(Required work): Extract everything from the first line through the line with "mb.build('wall_back',kind='structure')", both ends included, except for any pictures.

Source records
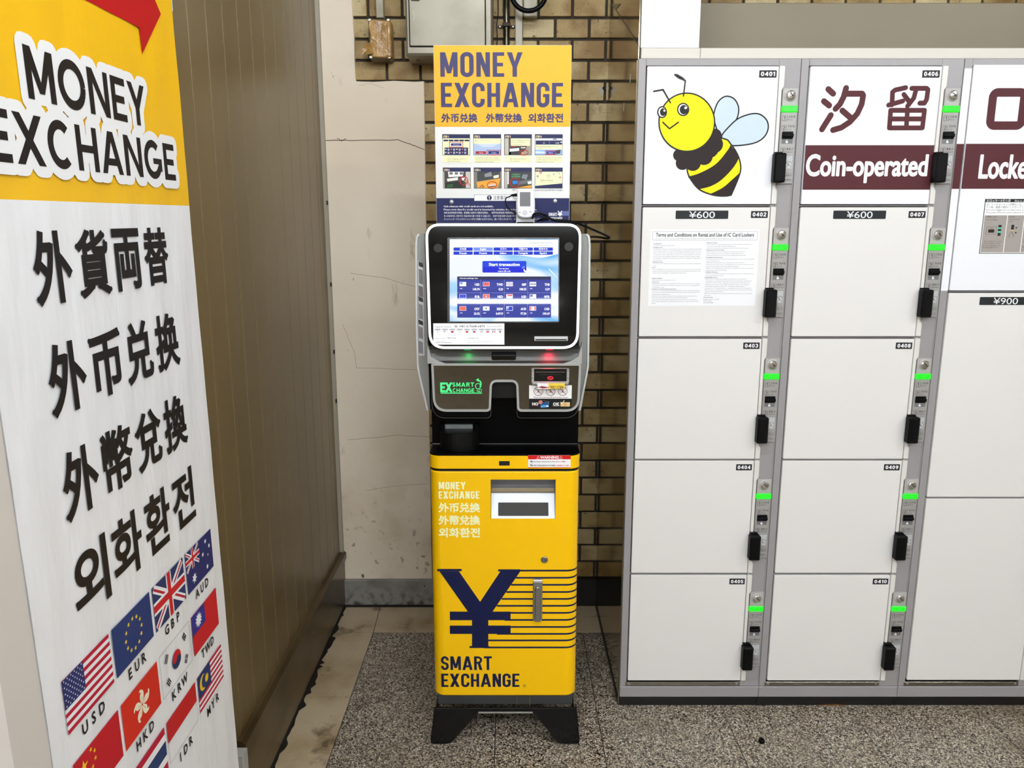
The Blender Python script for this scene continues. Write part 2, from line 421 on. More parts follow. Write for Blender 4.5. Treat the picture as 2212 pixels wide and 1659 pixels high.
# brick back wall: every brick is geometry on a mortar bed
YB=2.726
mortar=mat('mortar',(62,54,44),.9,bump=(160,.4))
brickm=mat('brick_glaze',(202,184,142),.5,var=(9,(164,138,88),.45,.62),bump=(230,.25))
def brick_nodes():
    nt=brickm.node_tree; b=nt.nodes['Principled BSDF']; src=b.inputs['Base Color'].links[0].from_socket
    g=nt.nodes.new('ShaderNodeNewGeometry'); r=nt.nodes.new('ShaderNodeValToRGB')
    e=r.color_ramp.elements; e[0].position=0; e[0].color=(*lin((200,180,140)),1); e[1].position=1; e[1].color=(*lin((255,255,250)),1)
    k=e.new(.5); k.color=(*lin((235,222,190)),1)
    mx=nt.nodes.new('ShaderNodeMix'); mx.data_type='RGBA'; mx.blend_type='MULTIPLY'; mx.inputs['Factor'].default_value=1
    nt.links.new(g.outputs['Random Per Island'],r.inputs[0]); nt.links.new(src,mx.inputs['A']); nt.links.new(r.outputs[0],mx.inputs['B'])
    nt.links.new(mx.outputs['Result'],b.inputs['Base Color'])
brick_nodes(); overlay(brickm,'spots',150,(38,28,18),.16,.10)
overlay(brickm,'noise',60,(60,46,28),.62,.70); overlay(brickm,'noise',14,(120,102,66),.55,.75)
mb=MB(); mb.box(-.75,YB+.004,0,1.75,YB+.1,CZ0,mortar)
pitchz=.0668; z=2.1095+pitchz*9; bx=.145; row=-9; bp=VP(YB)
while z>.11:
    z0,z1=z-pitchz+.0045,z-.0045; off=bx+(.0568 if row%2 else 0)
    i=-9
    while off+i*.1136<1.7:
        a,b_=off+i*.1136+.0045,off+(i+1)*.1136-.0045; j=random.uniform(-.0006,.0006); i+=1
        if z1>.1 and a>-.75: mb.plate(bp,rrect(a,max(z0,.1),b_,z1,.0025,2),-.006,.004+j,brickm,.0014)
    z-=pitchz; row+=1
mb.build('wall_back',kind='structure')
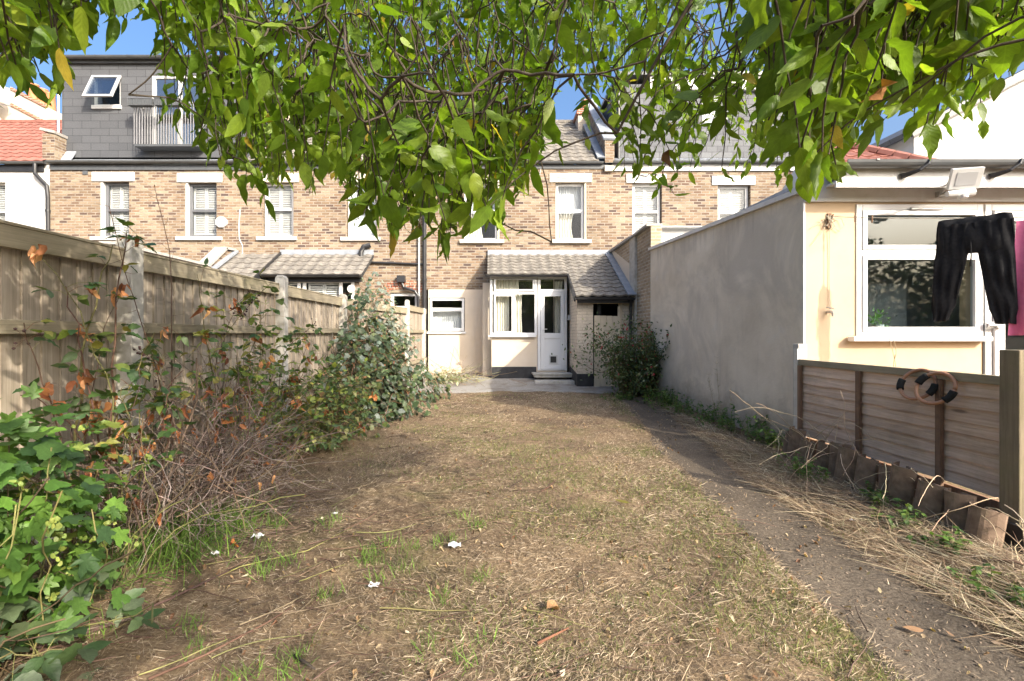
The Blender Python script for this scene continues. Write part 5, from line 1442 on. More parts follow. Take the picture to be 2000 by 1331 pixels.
def trifoliate(pos, d, r):
    """three leaflets per bramble leaf"""
    P = np.repeat(pos, 3, axis=0); D = np.repeat(unit(d), 3, axis=0)
    sd = np.repeat(unit(np.cross(unit(d), r.normal(0, .3, d.shape)+np.array([0, 0, 1.]))), 3, axis=0)
    k = np.tile([0, 1, -1], len(pos))[:, None]
    return P+D*.02*(k == 0), unit(D*np.where(k == 0, 1, .45)+sd*k*.9+np.array([0, 0, -.1]))

ORANGE = [(.42, .17, .07), (.30, .11, .05), (.52, .27, .13), (.18, .07, .04)]
# --- hop plant, lower left
r = np.random.default_rng(31)
T = thing('hop_plant', 'bright green hop plant with lobed leaves climbing low at the left fence', 'climbing plant', (-1.85, 2.0, 0))
P1, D1 = mound(r, 460, (-1.98, 1.95, .42), (.36, .5, .48), .45)
P2, D2 = mound(r, 90, (-2.02, 1.95, .82), (.22, .4, .17), .4)
P = np.vstack([P1, P2]); D = np.vstack([D1, D2])
dv = D*.6+np.array([.15, -.2, -.55])+r.normal(0, .35, P.shape)
up_ = D+np.array([.2, -.25, .8])
n = len(P)
leaves('foliage', [tpl_lobed(5, .42, 1.0), tpl_lobed(5, .5, .85, 2), tpl_lobed(3, .4, 1.1, 3)], P, dv, r.uniform(.055, .115, n), palette(n, [(.075, .155, .030), (.055, .115, .028), (.11, .21, .035), (.04, .085, .03), (.22, .26, .06)], [40, 28, 20, 12, 3], r), m_leaf2, T, up=up_, roll=.35, seed=5)
st0 = np.stack([r.uniform(-2.15, -1.7, 60), r.uniform(1.5, 2.5, 60), np.full(60, 0.0)], 1)
stems('stems', wander(st0, np.tile([0.05, 0, 1.], (60, 1))+r.normal(0, .25, (60, 3)), r.uniform(.5, 1.05, 60), 9, r, .22), np.full((60, 9), .0032), m_twig, T, 4, palette(60, [(.20, .19, .07), (.12, .09, .05)], [1, 1], r))
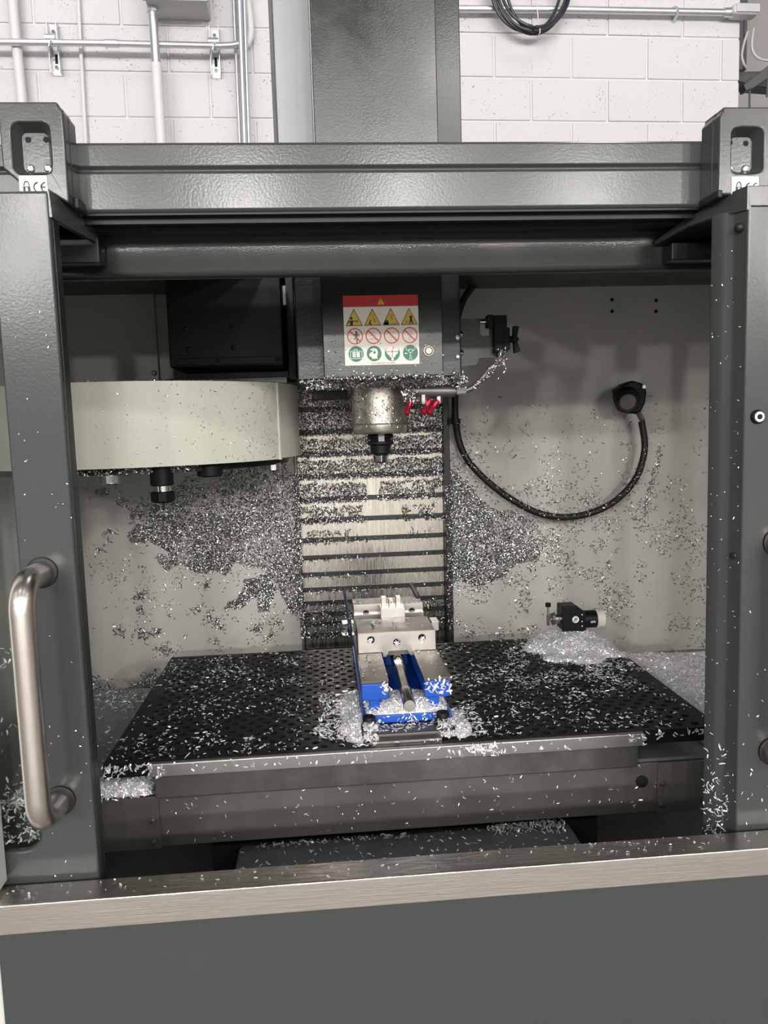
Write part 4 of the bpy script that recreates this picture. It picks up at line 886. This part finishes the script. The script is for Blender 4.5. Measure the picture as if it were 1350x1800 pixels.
# right back panel
RD = [(.314, 1.34), (.373, 1.285), (.444, 1.225), (.531, 1.185), (.563, 1.146), (.542, 1.096), (.498, 1.088), (.456, 1.066), (.398, 1.04), (.371, 1.031), (.351, 1.054), (.33, 1.058), (.313, 1.038)]
g = []
x, z = rect_pts(24000, .30, .60, 1.0, 1.36)
f1 = fbm(x, z, 11, 5.7)
k = in_poly(x + .015 * f1, z + .02 * fbm(x, z, 14, 1.3), RD) & (x > .3165)
k &= RNG.uniform(size=len(x)) < np.clip(1.1 - (x - .32) / .32 + .5 * f1, .12, 1)
g.append(chip_mesh(wallP(x[k], z[k], 1.9295), const_n(k.sum(), NB), .0066, .0017, .006, .5, .3))
x, z = rect_pts(26000, .3165, 1.0, .74, 1.56)
d1 = np.clip((1.52 - z) / .35, 0, 1) * np.clip((z - .78) / .15, .5, 1)
arcband = np.exp(-((np.hypot(x - .56, (z - 1.42) * 1.0) - .22) / .07) ** 2) * (z < 1.42)
f2 = fbm(x, z, 19, 9.1); f3 = fbm(x, z, 6, 2.9)
pr_ = d1 * np.clip(.24 + .45 * arcband + 1.5 * f2 + .4 * f3, 0, 1) * np.clip(1.15 - (x - .32) / .95, .15, 1)
clean = in_poly(x, z, [(.33, 1.04), (.37, 1.02), (.46, 1.06), (.45, .98), (.40, .93), (.33, .92)])
pr_ = np.where(clean, pr_ * .35, pr_)
k = RNG.uniform(size=len(x)) < pr_
g.append(chip_mesh(wallP(x[k], z[k], 1.9295), const_n(k.sum(), NB), .0064, .0016, .004, .4, .28))
x, z = rect_pts(900, .80, .87, 1.19, 1.39)
SK = [(.852, 1.38), (.862, 1.351), (.841, 1.28), (.819, 1.201), (.804, 1.209), (.826, 1.281)]
k = in_poly(x, z, SK)
g.append(chip_mesh(wallP(x[k], z[k], 1.9295), const_n(k.sum(), NB), .006, .0016, .004, .4, .28))
chips('metal_chips', g, M['chips'], 'grey aluminium chips spread over the right back panel behind the hose')
# way cover: caked bands on the upper slats
g = []
BANDS = [(1.60, 1.4330, -.0575, .3005, 1.0), (1.4215, 1.3800, -.0575, .3005, 1.0), (1.3680, 1.3250, -.0575, .3005, 1.0), (1.3110, 1.2680, -.0575, .110, 1.0), (1.3110, 1.2680, .135, .3005, .9), (1.2530, 1.2160, -.0575, .104, .95), (1.2490, 1.2160, .195, .3005, .7), (1.1930, 1.1660, -.0575, .085, .65), (1.1960, 1.1700, .195, .27, .3)]
for zt, zb_, x0, x1, dens in BANDS:
    n = int((zt - zb_) * (x1 - x0) * 190000 * dens); x, z = rect_pts(n, x0, x1, zb_ - .006, zt + .006)
    ed = .006 * fbm(x, np.full(n, zt), 60, zt * 7)
    k = (z < zt + ed) & (z > zb_ - .006 + ed * .6)
    if x0 > .1 or x1 < .2:
        e2 = .014 * fbm(np.full(n, .1), z, 30, zt * 3); k &= (x > x0 + e2 * (x0 > .1)) & (x < x1 + e2 * (x1 < .2))
    if dens < 1: k &= fbm(x, z, 30, zt * 11) > (.25 - dens * .5)
    idx = np.clip(np.searchsorted(-np.array(SL), -z) - 1, 0, len(SL) - 2)
    yy = 1.921 + .0022 * idx - .0005
    P = np.stack([x[k], yy[k], z[k]], 1)
    g.append(chip_mesh(P, const_n(k.sum(), NB), .0062, .0017, .008, .55, .3))
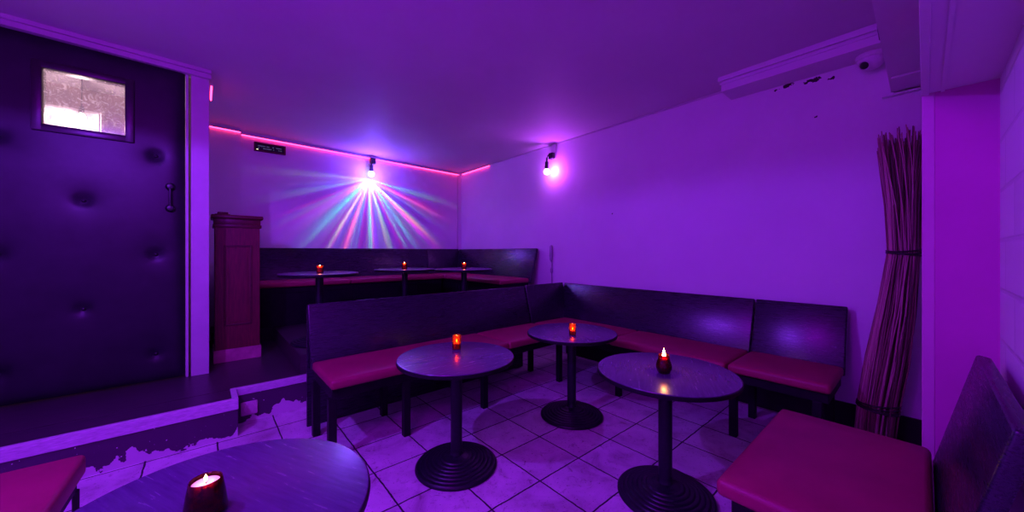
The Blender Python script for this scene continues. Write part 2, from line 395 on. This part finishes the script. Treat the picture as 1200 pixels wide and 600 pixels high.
# ------------------------------------------------------------------ padded door
def door():
    x0, x1, z0, z1 = -1.60, -.132, ZP+.012, 3.055
    hx0, hx1, hz0, hz1 = -.935, -.487, 2.377, 2.823
    bt = []
    for i, x in enumerate((-1.54, -1.13, -.727, -.318)):
        for z in ((1.83, .967) if i % 2 == 0 else (2.255, 1.40, .535)): bt.append((x, z))
    bt = [(x, z) for x, z in ((-.727, 1.83), (-.318, 2.255), (-.318, 1.40), (-.727, .967), (-.318, .535), (-1.13, 1.40), (-1.13, .535), (-1.13, 2.255), (-1.54, 1.83), (-1.54, .967))]
    root = link('door_1', BX(x0, hx0, YD, YD+.05, z0, z1), 'door_leather')      # leaf core, completed below
    bm = bmesh.new(); bm.from_mesh(root.data)
    box(bm, hx1, x1, YD, YD+.05, z0, z1); box(bm, hx0, hx1, YD, YD+.05, z0, hz0); box(bm, hx0, hx1, YD, YD+.05, hz1, z1)
    bm.to_mesh(root.data); bm.free(); root['kind'] = 'structure'
    bm = bmesh.new(); nx, nz = 74, 140; g = {}
    for i in range(nx+1):
        for j in range(nz+1):
            x = x0+(x1-x0)*i/nx; z = z0+(z1-z0)*j/nz
            e = min(x-x0, x1-x, z-z0, z1-z)
            d = .030*(1-math.exp(-max(e, 0)/.035))
            for bx, bz in bt:
                r2 = (x-bx)**2+(z-bz)**2; d -= .022*math.exp(-r2/.0016)+.009*math.exp(-r2/.014)
            g[i, j] = bm.verts.new((x, YD-max(d, -.004), z))
    for i in range(nx):
        for j in range(nz):
            xc = x0+(x1-x0)*(i+.5)/nx; zc = z0+(z1-z0)*(j+.5)/nz
            if hx0-.01 < xc < hx1+.01 and hz0-.01 < zc < hz1+.01: continue
            bm.faces.new((g[i, j], g[i+1, j], g[i+1, j+1], g[i, j+1]))
    link('padding', bm, 'door_leather', root, PI)
    for x, z in bt:
        b = LT([(.001, .012), (.010, .010), (.015, .004), (.016, 0)], 14)
        bmesh.ops.transform(b, matrix=Matrix.Translation((x, YD-.002, z)) @ Matrix.Rotation(PI/2, 4, 'X'), verts=b.verts)
        link('button', b, 'black', root, 1)
    bm = bmesh.new(); a = .042
    for (p, q, r, s) in ((hx0-a, hx0+.012, hz0-a, hz1+a), (hx1-.012, hx1+a, hz0-a, hz1+a), (hx0, hx1, hz0-a, hz0+.012), (hx0, hx1, hz1-.012, hz1+a)):
        box(bm, p, q, YD-.048, YD+.055, r, s, .006)
    wf = link('window_frame', bm, 'frame', root, .6)
    link('window_pane', BX(hx0+.005, hx1-.005, YD-.014, YD-.008, hz0+.005, hz1-.005), 'pane', wf)
    bm = bmesh.new()
    for z in (1.995, 1.805):
        c = LT([(.001, .05), (.020, .047), (.026, .035), (.024, .02), (.034, .01), (.036, 0)], 20)
        bmesh.ops.transform(c, matrix=Matrix.Translation((-.226, YD-.022, z)) @ Matrix.Rotation(PI/2, 4, 'X'), verts=c.verts)
        m2 = bpy.data.meshes.new('t'); c.to_mesh(m2); c.free(); bm.from_mesh(m2)
    tube(bm, [(-.226, YD-.058, 1.805), (-.226, YD-.066, 1.90), (-.226, YD-.058, 1.995)], .010, 10)
    link('pull_handle', bm, 'black', root, .7)
    return root
door()
# the lit room behind the door window
bm = bmesh.new()
box(bm, -1.75, -.10, 5.66, 5.71, .3, 3.3); box(bm, -1.80, -1.75, YD+.10, 5.7, .3, 3.3); box(bm, -.115, -.065, YD+.10, 5.7, .3, 3.3); box(bm, -1.8, -.07, YD+.10, 5.7, 3.18, 3.24)
struct('wall_lobby', bm, 'room_wall')
cab = thing('wall_cabinet', 'white cabinet seen through the small window in the padded door', 'cabinet', (-1.21, 5.66, 2.32))
link('carcass', BX(-.45, .435, -.29, 0, -.1, .49, .004), 'cabinet_white', cab)
link('cabinet_door', BX(-.44, -.01, -.31, -.291, -.09, .47, .004), 'cabinet_white', cab)
link('cabinet_door', BX(.01, .42, -.31, -.291, -.09, .47, .004), 'cabinet_white', cab)
point_light('lobby_bulb_light', (-.88, 5.12, 2.60), 18, (1, .74, .80), .03)
hb = thing('hanging_bulb', 'bare white bulb glowing behind the small window in the padded door', 'lamp', (-.88, 5.22, 3.18))
link('cord', tube(bmesh.new(), [(0, 0, 0), (.003, 0, -.20), (0, 0, -.40)], .004, 8), 'black', hb)
link('socket', LT([(.012, -.38), (.018, -.40), (.02, -.44), (.014, -.445)], 16), 'black', hb, .6)
link('bulb', LT([(.012, -.445), (.020, -.46), (.030, -.485), (.030, -.51), (.02, -.532), (.004, -.54)], 20), 'bulb_room', hb, PI)

# ------------------------------------------------------------------ benches
# local frame: length along +x from 0, front at y = 0, back towards +y, floor at z = 0
SEAT, CUSH, TOPZ = .565, .065, 1.0
def bench(name, label, loc, rz, L, cushions, legs, depth=.52, lean=.15, group=None, back_panel=False, zt=TOPZ, leg_y=(.045,), rear=True, front=False, corner=0, back=None):
    t = thing(name, label, 'bench', loc, rz, group)
    for a, b in cushions:
        bm = BX(a+.003, b-.003, 0, depth-.002, SEAT-CUSH, SEAT, .022, 4)
        bmesh.ops.subdivide_edges(bm, edges=[e for e in bm.edges if e.calc_length() > .2], cuts=6, use_grid_fill=True)
        for v in bm.verts:
            if v.co.z > SEAT-.004:
                fx = max(0, 1-abs(2*(v.co.x-a)/(b-a)-1)**8); fy = max(0, 1-abs(2*v.co.y/depth-1)**6); v.co.z += .010*fx*fy
        link('seat_cushion', bm, 'red', t, .9)
    link('seat_frame', BX(.02, L-.02, .05, depth, SEAT-CUSH-.075, SEAT-CUSH, .003), 'black_wood', t)
    th = .042
    dz = zt-(SEAT-CUSH); n = Vector((dz, -lean)).normalized()        # (y, z) normal of the leaning board
    bm = bmesh.new()
    box(bm, -.135 if corner else 0, L, 0, th, 0, math.hypot(dz, lean), .010, 3)
    ang = math.atan2(lean, dz)
    bmesh.ops.transform(bm, matrix=Matrix.Translation((0, depth, SEAT-CUSH)) @ Matrix.Rotation(-ang, 4, 'X'), verts=bm.verts)
    link('backrest', bm, 'wood', t, .6)
    if corner:                                                      # the back turns the corner and runs along the end of the seat
        bm = bmesh.new(); box(bm, 0, corner, 0, th, 0, math.hypot(dz, lean), .010, 3)
        bmesh.ops.transform(bm, matrix=Matrix.Rotation(PI/2, 4, 'Z') @ Matrix.Translation((0, 0, SEAT-CUSH)) @ Matrix.Rotation(-math.atan2(.13, dz), 4, 'X'), verts=bm.verts)
        link('backrest', bm, 'wood', t, .6)
    if front: link('front_panel', BX(.01, L-.01, .06, .075, 0, SEAT-CUSH-.01, .003), 'black_wood', t)
    lw = .052
    for x in legs:
        link('leg', BX(x, x+lw, leg_y[0], leg_y[0]+lw, 0, SEAT-CUSH-.07, .004), 'black_wood', t)
        if rear: link('leg', BX(x, x+lw, depth-lw-.01, depth-.01, 0, SEAT-CUSH-.07, .004), 'black_wood', t)
    if back_panel:
        yb = depth+lean+th
        link('back_panel', BX(.0, L, yb-.02, yb+.01, 0, zt-.03, .004), 'wood', t)
    return t
# divider bench, seat facing the camera (-Y)
BG = 'dark wood benches with red seats'
bench('bench', 'long red seated bench whose dark back divides the tiled floor from the raised platform', (.63, 2.56, 0), 0, 2.375,
      [(0, 1.55), (1.55, 2.375)], (.0, .53, 1.28, 2.3), .56, .13, BG, True)
# benches along the right wall, seats facing -X: local +x -> -Y, local +y -> +X
bench('bench', 'longer red seated corner bench against the right wall behind the corner table', (3.03, 3.12, 0), -PI/2, 2.115,
      [(.012, 1.065), (1.07, 2.115)], (1.115,), .57, .16, BG, corner=.70)
bench('bench', 'short red seated bench at the end of the right wall next to the twig bundle', (3.03, .995, 0), -PI/2, .605,
      [(0, .605)], (.0, .50), .57, .16, BG)
# near bench on the right, facing +Y: local +x -> -X, local +y -> -Y
bench('bench', 'small red seated bench nearest the camera, at the right edge below the magenta-lit pier', (2.41, .52, 0), PI, .95,
      [(0, .95)], (.03, .86), .54, .118, BG)
# raised benches along the back and right wall of the upper platform
bench('bench', 'long raised bench with dark back against the far wall under the starburst lamp', (.13, 5.33, ZU), 0, 2.945,
      [(0, 1.45), (1.45, 2.945)], (.3, 1.5, 2.5), .50, .13, BG, zt=1.012, front=True)
bench('bench', 'raised corner bench along the right wall above the divider, ending beside the slim wall shadow shape', (3.08, 5.83, ZU), -PI/2, 2.02,
      [(.012, .55), (.555, 2.02)], (.8, 1.9), .55, .15, BG, zt=1.010, front=True, corner=.69)
# upholstered stool at the lower left
st = thing('stool', 'bright red upholstered stool cut off at the lower left corner', 'stool', (-.72, 2.26, 0), math.radians(-2))
bm = BX(-.30, .30, -.285, .285, .40, .495, .022, 4)
link('seat', bm, 'red', st, .9)
link('seat_frame', BX(-.275, .275, -.26, .26, .34, .40, .003), 'black_wood', st)
for sx in (-1, 1):
    for sy in (-1, 1):
        link('leg', LT([(.009, 0), (.011, .02), (.012, .345)], 12, True, (sx*.272, sy*.255, 0)), 'black', st, .6)

# ------------------------------------------------------------------ round pedestal tables
TH = .73
def table_proto():
    t = thing('round_table', 'x', 'table')
    R = .385
    link('tabletop', LT([(R-.004, TH-.004), (R-.006, TH-.001), (R-.012, TH), (.001, TH)], 96, False), 'top', t, .5)
    link('edge_band', LT([(.001, TH-.030), (R-.012, TH-.030), (R-.002, TH-.026), (R, TH-.016), (R-.002, TH-.006), (R-.005, TH-.0035)], 96, False), 'rubber', t, .6)
    link('column', LT([(.052, .070), (.040, .090), (.038, .11), (.038, TH-.05), (.045, TH-.045), (.12, TH-.038), (.12, TH-.031)], 32), 'cast_iron', t, .5)
    prof = [(.262, 0), (.268, .006), (.268, .014), (.262, .019)]
    r = .262; z = .019
    for k in range(7):                                              # concentric steps up to the column
        r2 = r-.026; z2 = z+.0075
        prof += [(r-.003, z+.005), (r-.009, z+.0085), (r-.015, z+.0080), (r2+.001, z2-.0006)]
        r, z = r2, z2
    prof += [(.07, .078), (.05, .084), (.001, .084)]
    link('base', LT(prof, 64), 'cast_iron', t, .9)
    return t
tb = table_proto()
tb.location = (1.272, 2.04, 0); tb['label'] = 'dark round table in front of the divider bench, amber candle cup on it'; tb['group'] = 'round pedestal tables'
G = 'round pedestal tables'
dup(tb, (2.42, 2.01, 0), 1.1, 'dark round table in the bench corner, with a small amber candle glass', G)
dup(tb, (2.035, .99, 0), .5, 'dark round table beside the near right bench, with a flaring red candle globe', G)
dup(tb, (.02, 1.23, 0), 2.0, 'large round table in the foreground at the bottom, holding a red mottled candle cup', G)
dup(tb, (.93, 4.22, ZU), .2, 'raised round table nearest the wooden pedestal, left of the three behind the divider', G)
dup(tb, (2.01, 4.50, ZU), .9, 'raised round table below the starburst lamp, middle one of three behind the divider', G)
dup(tb, (2.63, 4.03, ZU), 1.7, 'raised round table nearest the right wall, last of three behind the divider', G)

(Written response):
The Blender Python script for this scene continues. Write part 2, from line 421 on. More parts follow. Write for Blender 4.5. Treat the picture as 2212 pixels wide and 1659 pixels high.
# brick back wall: every brick is geometry on a mortar bed
YB=2.726
mortar=mat('mortar',(62,54,44),.9,bump=(160,.4))
brickm=mat('brick_glaze',(202,184,142),.5,var=(9,(164,138,88),.45,.62),bump=(230,.25))
def brick_nodes():
    nt=brickm.node_tree; b=nt.nodes['Principled BSDF']; src=b.inputs['Base Color'].links[0].from_socket
    g=nt.nodes.new('ShaderNodeNewGeometry'); r=nt.nodes.new('ShaderNodeValToRGB')
    e=r.color_ramp.elements; e[0].position=0; e[0].color=(*lin((200,180,140)),1); e[1].position=1; e[1].color=(*lin((255,255,250)),1)
    k=e.new(.5); k.color=(*lin((235,222,190)),1)
    mx=nt.nodes.new('ShaderNodeMix'); mx.data_type='RGBA'; mx.blend_type='MULTIPLY'; mx.inputs['Factor'].default_value=1
    nt.links.new(g.outputs['Random Per Island'],r.inputs[0]); nt.links.new(src,mx.inputs['A']); nt.links.new(r.outputs[0],mx.inputs['B'])
    nt.links.new(mx.outputs['Result'],b.inputs['Base Color'])
brick_nodes(); overlay(brickm,'spots',150,(38,28,18),.16,.10)
overlay(brickm,'noise',60,(60,46,28),.62,.70); overlay(brickm,'noise',14,(120,102,66),.55,.75)
mb=MB(); mb.box(-.75,YB+.004,0,1.75,YB+.1,CZ0,mortar)
pitchz=.0668; z=2.1095+pitchz*9; bx=.145; row=-9; bp=VP(YB)
while z>.11:
    z0,z1=z-pitchz+.0045,z-.0045; off=bx+(.0568 if row%2 else 0)
    i=-9
    while off+i*.1136<1.7:
        a,b_=off+i*.1136+.0045,off+(i+1)*.1136-.0045; j=random.uniform(-.0006,.0006); i+=1
        if z1>.1 and a>-.75: mb.plate(bp,rrect(a,max(z0,.1),b_,z1,.0025,2),-.006,.004+j,brickm,.0014)
    z-=pitchz; row+=1
mb.build('wall_back',kind='structure')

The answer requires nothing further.